Chamberlain, desperate to keep his country out of war, decides that if Britain and France agree to let Hitler take the Sudetenland, he can be persuaded to cease further hostilities. In short, Chamberlain — apparently content to throw the Czechs under a bus — naïvely believes that Hitler will behave like an honorable gentleman.
Paul and his anti-Nazi colleagues are firmly against such appeasement, believing that if the Sudentenland is taken by force, it will result in a backlash by the majority of Germans who — at this point in time — also don’t want war, thereby triggering Hitler’s arrest and/or assassination.
More to the point, Paul knows full well that Hitler is a monster: a dangerously charismatic megalomaniac whose lust for power knows no bounds. (Sound familiar?)

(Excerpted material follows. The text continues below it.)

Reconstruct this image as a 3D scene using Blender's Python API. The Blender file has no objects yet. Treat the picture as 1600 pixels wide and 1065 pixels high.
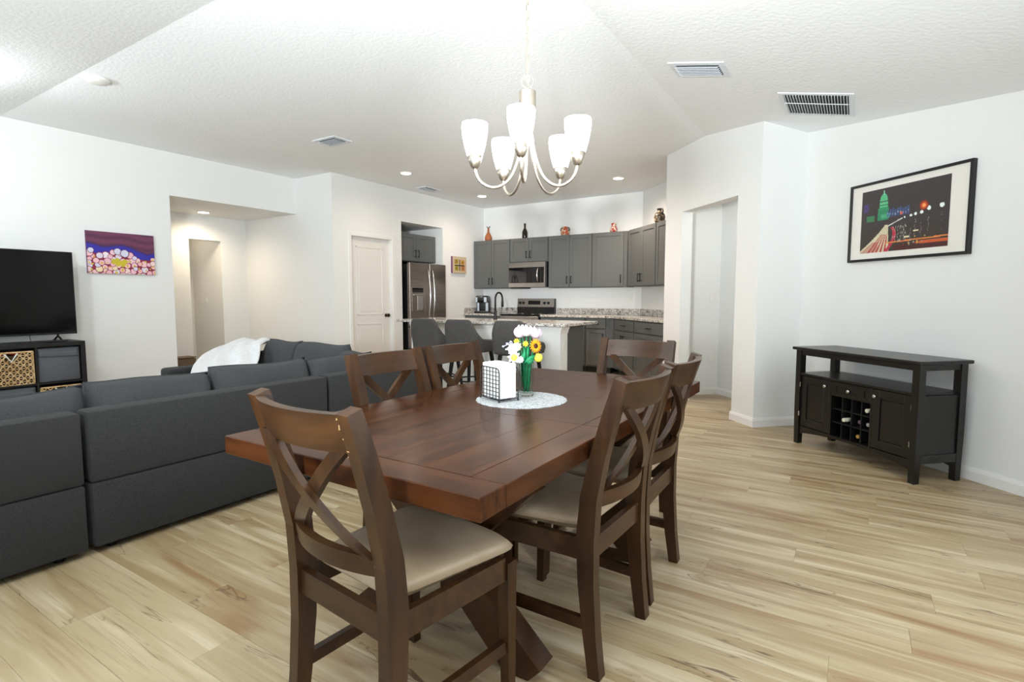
import bpy, bmesh, math, random
import numpy as np
from mathutils import Vector, Matrix
random.seed(7)
R = math.radians
C = bpy.context.scene.collection
SC = bpy.context.scene

# ------------------------------------------------------------------ camera, world, lights, exposure
cam_d = bpy.data.cameras.new('camera')
cam_d.sensor_width = 36.0
cam_d.lens = 841.0 / 1600.0 * 36.0
cam_d.clip_start = 0.02
cam = bpy.data.objects.new('camera', cam_d)
C.objects.link(cam)
cam.location = (0, 0, 1.2)
cam.rotation_euler = (R(90 - 4.59), 0, R(32.5))
SC.camera = cam

SC.view_settings.view_transform = 'Standard'
SC.view_settings.look = 'None'
SC.view_settings.gamma = 1.0
SC.view_settings.use_curve_mapping = False
SC.view_settings.exposure = 0.60

w = bpy.data.worlds.new('sky')
w.use_nodes = True
w.node_tree.nodes['Background'].inputs[0].default_value = (0.80, 0.90, 1.0, 1)
w.node_tree.nodes['Background'].inputs[1].default_value = 1.0
SC.world = w


def area(name, loc, rot, sx, sy, power, color):
    d = bpy.data.lights.new(name, 'AREA')
    d.shape = 'RECTANGLE'
    d.size, d.size_y = sx, sy
    d.energy = power
    d.color = color
    o = bpy.data.objects.new(name, d)
    C.objects.link(o)
    o.location = loc
    o.rotation_euler = rot
    return o


def bulb(name, loc, power, color, radius=0.05, spot=None, blend=0.6, rot=(0, 0, 0)):
    d = bpy.data.lights.new(name, 'SPOT' if spot else 'POINT')
    d.energy = power
    d.color = color
    d.shadow_soft_size = radius
    if spot:
        d.spot_size = R(spot)
        d.spot_blend = blend
    o = bpy.data.objects.new(name, d)
    C.objects.link(o)
    o.location = loc
    o.rotation_euler = rot
    return o


DAY = (0.90, 0.96, 1.0)
# daylight through the glass doors in the wall behind the camera and the window beside the dining table
area('daylight_sliding_door', (-4.8, -1.42, 1.10), (R(90), 0, R(180)), 2.7, 1.95, 16, DAY)
area('daylight_dining_window', (-0.85, -1.42, 1.10), (R(90), 0, R(180)), 3.0, 1.95, 4, DAY)
area('daylight_side_window', (1.32, 1.7, 1.25), (R(90), 0, R(90)), 2.4, 1.6, 18, DAY)
# the photographer's flash beside the camera, turned up to the ceiling, and a weaker one toward the kitchen
bulb('flash', (-0.60, -0.95, 1.32), 860, (0.91, 0.975, 1.0), 0.25, 114, 1.0, (R(90 + 32), 0, R(27)))
bulb('flash_forward', (-0.05, -0.40, 1.56), 850, (0.97, 0.985, 1.0), 0.06, 30, 1.0, (R(90 + 5.5), 0, R(29)))
# ceiling fan light of the living area, outside the frame on the left
bulb('fan_light', (-5.35, 0.85, 2.50), 38, (0.93, 0.98, 1.0), 0.10)
# warm recessed lights of kitchen and hall; the last kitchen one is added, unseen
for (lx, ly, lp) in ((-5.26, 5.56, 20), (-5.36, 7.48, 28), (-2.93, 7.42, 90), (-2.93, 5.56, 80)):
    bulb('recessed_bulb', (lx, ly, 2.86), lp, (1.0, 0.80, 0.62), 0.08, 165, 1.0)
bulb('hall_bulb', (-7.78, 4.15, 2.36), 38, (1.0, 0.81, 0.58), 0.12, 170, 1.0)
bulb('hall_room_fill', (-8.65, 3.95, 2.2), 2.0, (1.0, 0.80, 0.56), 0.08)  # fill light added to brighten the room beyond the side hall, no fixture
bulb('nook_fill', (-0.95, 6.2, 2.30), 2.5, (1.0, 0.97, 0.92), 0.08)  # added fill for the narrow hallway, no lamp fitted there


# ------------------------------------------------------------------ materials
def lin(h):
    h = h.lstrip('#')
    out = []
    for i in (0, 2, 4):
        c = int(h[i:i + 2], 16) / 255
        out.append(c / 12.92 if c <= 0.04045 else ((c + 0.055) / 1.055) ** 2.4)
    return tuple(out)


MATS = {}


def mat(name, color, rough=0.5, metal=0.0, coat=0.0, emit=None, emit_s=0.0, alpha=None, trans=0.0,
        noise=None, bump=None, sheen=0.0, spec=0.5, ior=1.45):
    """noise=(colour, scale xyz, detail, contrast lo, hi) ; bump=(scale, strength, distance)"""
    if isinstance(color, str):
        color = lin(color)
    m = bpy.data.materials.new(name)
    m.use_nodes = True
    nt = m.node_tree
    b = nt.nodes['Principled BSDF']
    b.inputs['Base Color'].default_value = (*color, 1)
    b.inputs['Roughness'].default_value = rough
    b.inputs['Metallic'].default_value = metal
    b.inputs['Coat Weight'].default_value = coat
    b.inputs['Coat Roughness'].default_value = 0.15
    b.inputs['Specular IOR Level'].default_value = spec
    b.inputs['Sheen Weight'].default_value = sheen
    b.inputs['Transmission Weight'].default_value = trans
    b.inputs['IOR'].default_value = ior
    if emit:
        b.inputs['Emission Color'].default_value = (*(lin(emit) if isinstance(emit, str) else emit), 1)
        b.inputs['Emission Strength'].default_value = emit_s
    tc = nt.nodes.new('ShaderNodeTexCoord')
    oi = nt.nodes.new('ShaderNodeObjectInfo')
    add = nt.nodes.new('ShaderNodeVectorMath')
    add.operation = 'ADD'
    mul = nt.nodes.new('ShaderNodeVectorMath')
    mul.operation = 'SCALE'
    mul.inputs[0].default_value = (13.7, 7.1, 3.3)
    nt.links.new(oi.outputs['Random'], mul.inputs['Scale'])
    nt.links.new(tc.outputs['Object'], add.inputs[0])
    nt.links.new(mul.outputs[0], add.inputs[1])
    if noise:
        c2, sc, det, lo, hi = noise
        if isinstance(c2, str):
            c2 = lin(c2)
        mp = nt.nodes.new('ShaderNodeMapping')
        mp.inputs['Scale'].default_value = sc
        nt.links.new(add.outputs[0], mp.inputs[0])
        n = nt.nodes.new('ShaderNodeTexNoise')
        n.inputs['Scale'].default_value = 1.0
        n.inputs['Detail'].default_value = det
        nt.links.new(mp.outputs[0], n.inputs['Vector'])
        r = nt.nodes.new('ShaderNodeMapRange')
        r.inputs[1].default_value = lo
        r.inputs[2].default_value = hi
        nt.links.new(n.outputs['Fac'], r.inputs[0])
        mx = nt.nodes.new('ShaderNodeMix')
        mx.data_type = 'RGBA'
        mx.inputs[6].default_value = (*color, 1)
        mx.inputs[7].default_value = (*c2, 1)
        nt.links.new(r.outputs[0], mx.inputs[0])
        nt.links.new(mx.outputs[2], b.inputs['Base Color'])
    if bump:
        bs, st, dist = bump
        n2 = nt.nodes.new('ShaderNodeTexNoise')
        n2.inputs['Scale'].default_value = bs
        n2.inputs['Detail'].default_value = 3
        nt.links.new(add.outputs[0], n2.inputs['Vector'])
        bp = nt.nodes.new('ShaderNodeBump')
        bp.inputs['Strength'].default_value = st
        bp.inputs['Distance'].default_value = dist
        nt.links.new(n2.outputs['Fac'], bp.inputs['Height'])
        nt.links.new(bp.outputs[0], b.inputs['Normal'])
    MATS[name] = m
    return m


mat('wall_paint', (0.81, 0.815, 0.80), 0.7, bump=(60, 0.04, 0.004), spec=0.2)
mat('ceiling_paint', (0.885, 0.905, 0.915), 0.9, bump=(38, 0.32, 0.010), spec=0.1)
mat('trim_paint', (0.83, 0.82, 0.80), 0.35)
mat('door_paint', (0.78, 0.76, 0.72), 0.4)
mat('table_wood', '#4c2a15', 0.25, noise=('#31190c', (3, 42, 20), 4, 0.38, 0.66), spec=0.16, bump=(60, 0.06, 0.002))
mat('table_wood_cross', '#4c2a15', 0.25, noise=('#31190c', (42, 3, 20), 4, 0.38, 0.66), spec=0.16, bump=(60, 0.06, 0.002))
mat('chair_wood', '#432a15', 0.30, noise=('#2d1b0e', (22, 22, 3.0), 4, 0.36, 0.68), spec=0.42)
mat('chair_rail_wood', '#432a15', 0.30, noise=('#2d1b0e', (3.0, 22, 22), 4, 0.36, 0.68), spec=0.42)
mat('seat_leather', '#b3a188', 0.42, noise=('#a08b70', (6, 6, 6), 3, 0.35, 0.7), bump=(40, 0.08, 0.004))
mat('worn_wood', '#a98a60', 0.6)
mat('sofa_fabric', '#393939', 0.95, noise=('#2e2e2e', (260, 260, 260), 2, 0.35, 0.65), bump=(420, 0.5, 0.003), sheen=0.05, spec=0.15)
mat('cushion_fabric', '#464749', 0.95, noise=('#3a3b3d', (240, 240, 240), 2, 0.35, 0.65), bump=(400, 0.5, 0.003), sheen=0.05, spec=0.15)
mat('stool_fabric', '#4e4c4a', 0.9, noise=('#444240', (40, 40, 40), 3, 0.3, 0.7), sheen=0.05, spec=0.2)
mat('blanket_fleece', '#dcdcdb', 1.0, noise=('#cfcfd0', (30, 30, 30), 3, 0.3, 0.7), bump=(150, 0.6, 0.006), sheen=0.2, spec=0.1)
mat('black_metal', '#131313', 0.4, 0.3)
mat('black_wood', '#12110f', 0.34, noise=('#0c0b0a', (30, 4, 30), 3, 0.3, 0.7), coat=0.1)
mat('black_plastic', '#101011', 0.35)
mat('shelf_black', '#1b1817', 0.45, noise=('#12100f', (8, 8, 40), 3, 0.3, 0.7))
mat('screen', '#050505', 0.09, spec=0.35)
mat('rack_shade', '#050505', 0.6)  # shade inside the wine rack put into a darker wood colour
mat('cabinet_gray', '#5a5c5b', 0.42, noise=('#565857', (5, 5, 30), 2, 0.3, 0.7))
mat('cabinet_panel_gray', '#5d5f5e', 0.42)
mat('kick_dark', '#2a2a29', 0.7)
mat('steel', '#a8a49f', 0.28, 1.0, noise=('#98948f', (2, 2, 160), 2, 0.3, 0.7))
mat('dark_steel', '#8d837b', 0.33, 1.0, noise=('#7d736b', (2, 2, 120), 2, 0.3, 0.7))
mat('chrome', '#d6d5d2', 0.16, 1.0)
mat('nickel', '#c9c0b2', 0.30, 1.0)
mat('bronze', '#4a3a2c', 0.3, 0.9)
mat('black_glass', '#08080a', 0.06)
mat('white_plastic', '#e9e7e2', 0.4)
mat('vent_white', '#dfe3e8', 0.5)
mat('vent_shade', '#101012', 0.8)
mat('lamp_glass', '#ffffff', 0.3, emit=(1.0, 0.97, 0.90), emit_s=3.0)
mat('led_disc', '#ffffff', 0.4, emit=(1.0, 0.93, 0.80), emit_s=14.0)
mat('basket_straw', '#d9bd90', 0.8, noise=('#b08a56', (30, 30, 30), 2, 0.35, 0.7))
mat('basket_inside', '#3a2717', 0.9)
mat('bin_fabric', '#5b5e63', 0.95, bump=(300, 0.4, 0.002))
mat('tag_white', '#dcdad5', 0.6)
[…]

But how to persuade Chamberlain to change his mind? That answer lands in Paul’s lap when his office colleague and lover, Helen Winter (Sandra Hüller), hands him a stolen document that summarizes Hitler’s intention to take over all neighboring countries.
Paul gets a message to London’s SIS/MI6, requesting that Hugh be assigned to Chamberlain’s staff during the upcoming Munich conference on September 30. That will give Paul — also assigned to the conference — a chance to give the document to Hugh, who in turn can pass it along to Chamberlain.

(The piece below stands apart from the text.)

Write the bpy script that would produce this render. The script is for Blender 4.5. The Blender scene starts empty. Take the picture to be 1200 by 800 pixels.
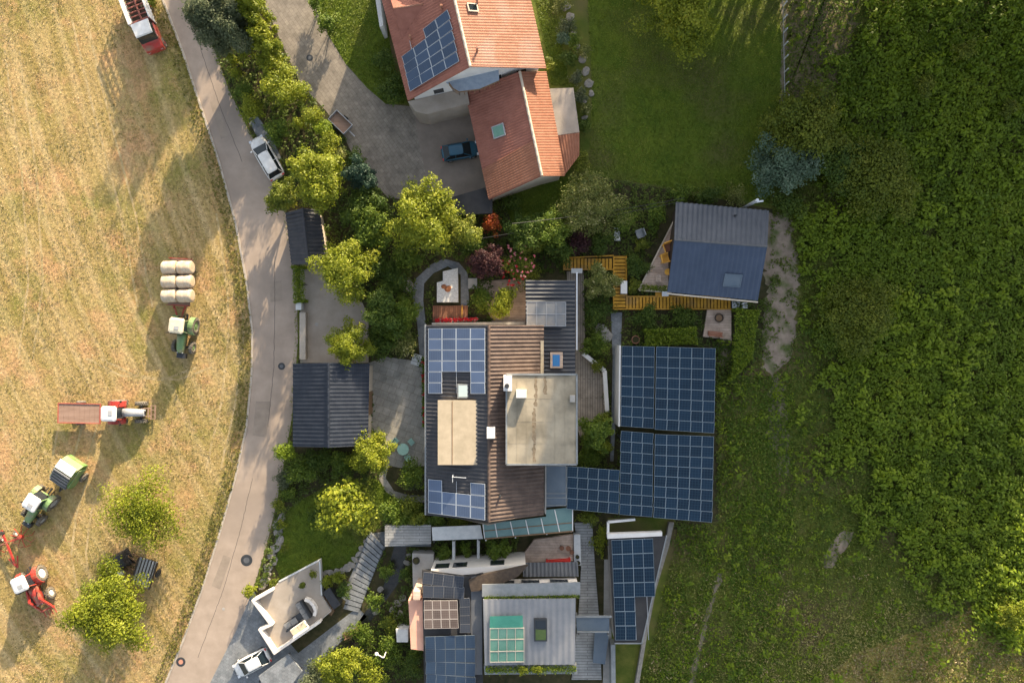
import bpy, math, random
import numpy as np
EXPO = 1.4
from mathutils import Vector, Matrix
random.seed(7)
S = 11.0; H = 72.7            # survey scale of the place (units per metre on plan) and flight height
SC = bpy.context.scene
COL = SC.collection
def W(px, py, z=0.0):
    k = (1 - z / H) / S
    return Vector(((px - 600) * k, (400 - py) * k, z))
WM = {}
# ------------------------------------------------------------------ objects
def tag(o, label=None, cat=None, group=None, kind=None):
    if label: o['label'] = label
    if cat: o['category'] = cat
    if group: o['group'] = group
    if kind: o['kind'] = kind
    return o
def thing(name, label, cat, loc=(0, 0, 0), rz=0.0, group=None):
    o = bpy.data.objects.new(name, None)
    o.empty_display_size = 0.2
    COL.objects.link(o)
    o.location = loc; o.rotation_euler = (0, 0, rz)
    WM[o] = Matrix.Translation(Vector(loc)) @ Matrix.Rotation(rz, 4, 'Z')
    return tag(o, label, cat, group)
def copy_tree(o, parent=None):
    c = o.copy(); COL.objects.link(c)
    if parent is not None:
        c.parent = parent
    for ch in o.children:
        copy_tree(ch, c)
    return c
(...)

(Such a set of documents did exist: the Hossbach Memorandum, which summarized the radical expansionist plans that Hitler made during a Berlin meeting in November 1937.)
Trouble is, Hugh hasn’t the faintest desire — or skill set — to become a spy. Nor is Paul comfortable walking into the lion’s den, particularly when he winds up in close proximity to Franz Sauer (August Diehl), a long-ago school “friend” (read: sadistic bully) now part of Hitler’s SS bodyguard detail.
We obviously know what eventually happened, but that doesn’t minimize the edge-of-the-seat suspense that Schwochow and Power generate, as we get increasingly nervous about what’ll happen to Hugh, Paul and Helen Winter. And — equally troubling — what has become of Lenya?
MacKay is just right as Hugh, as his crisp diligence slowly dissolves into nervous uncertainty. MacKay’s normally placid expression becomes agonized, as Hugh’s desire to “do the right thing” wars with instinct for self-preservation. This is key to his relationship with Paul, who has long insisted that Hugh is too complacent and reserved: characteristics also putting a strain on Hugh’s relationship with his wife, Pamela (Jessica Brown Findlay, a touch too shrill and judgmental, given the circumstances).
MacKay is well remembered for his starring role in director Sam Mendes’ brilliant 1917, thereby involving the young actor in both world wars. (His most dramatic moment in that earlier film involved a climactic, pell-mell sprint amidst friendly and enemy fire; I was amused to see that he has a similar, mad-dash running scene here.)
Niewöhner is MacKay’s polar opposite. Paul is fervent, obsessive, frequently loud and apt to behave impetuously. Where Hugh must persuade himself to be bold, Paul has trouble controlling his reckless impulses. Niewöhner is every inch the sort of guy who’d join protest movements and do everything in his power, to prevent justice and fairness from being subverted.
This story’s approach to Chamberlain is wholly at odds with the established view of the gullible fool who believed he could outsmart Hitler, and is historically notorious for his “triumphant” insistence that he had achieved “peace for our time.” Irons makes the man gruff but benevolent, forthright but sensitive: all in all, thoroughly charming … a quality that absolutely couldn’t be applied to the actual man.
Perhaps most jarring, Chamberlain’s behavior is shaded as heroic, which is apt to thoroughly annoy a lot of viewers across the pond.
Ulrich Matthes’ Adolf Hitler is flat-out scary, with a sinister bearing and reptilian gaze that seems to look into not just the screen characters’ souls, but also those of us viewers.
Helen Winter is an impeccably well-sculpted character, and Hüller’s quiet, frightened performance is a masterpiece of subtlety. Anjli Mohindra, well remembered as one of the young stars of the Doctor Who spinoff, The Sarah Jane Adventures, has matured well into a telling role here as Joan, an accomplished aide who takes a protective interest in Hugh.
The film’s sense of time and place feels thoroughly authentic, thanks to Tim Pannen’s impeccable production design. The verisimilitude is heightened further by the fact that much of the third act filming is in the actual building where the Munich conference took place.
Although countless films have depicted the Nazis’ cruel debasement of German Jews, such scenes still carry a sickening jolt. There aren’t many here — Schwochow and Power don’t linger exploitatively — but their impact is significant.
In this film’s production notes, Harris bluntly draws parallels to current events: “I think the 1930s do offer lessons for our time, and they’re not comforting lessons either, because, in the end, these character don’t avert a war, they don’t save humanity. The film does serve, in a way, as a warning to us today.”
That notwithstanding, this also is a crackling thriller that holds our attention to the final frame.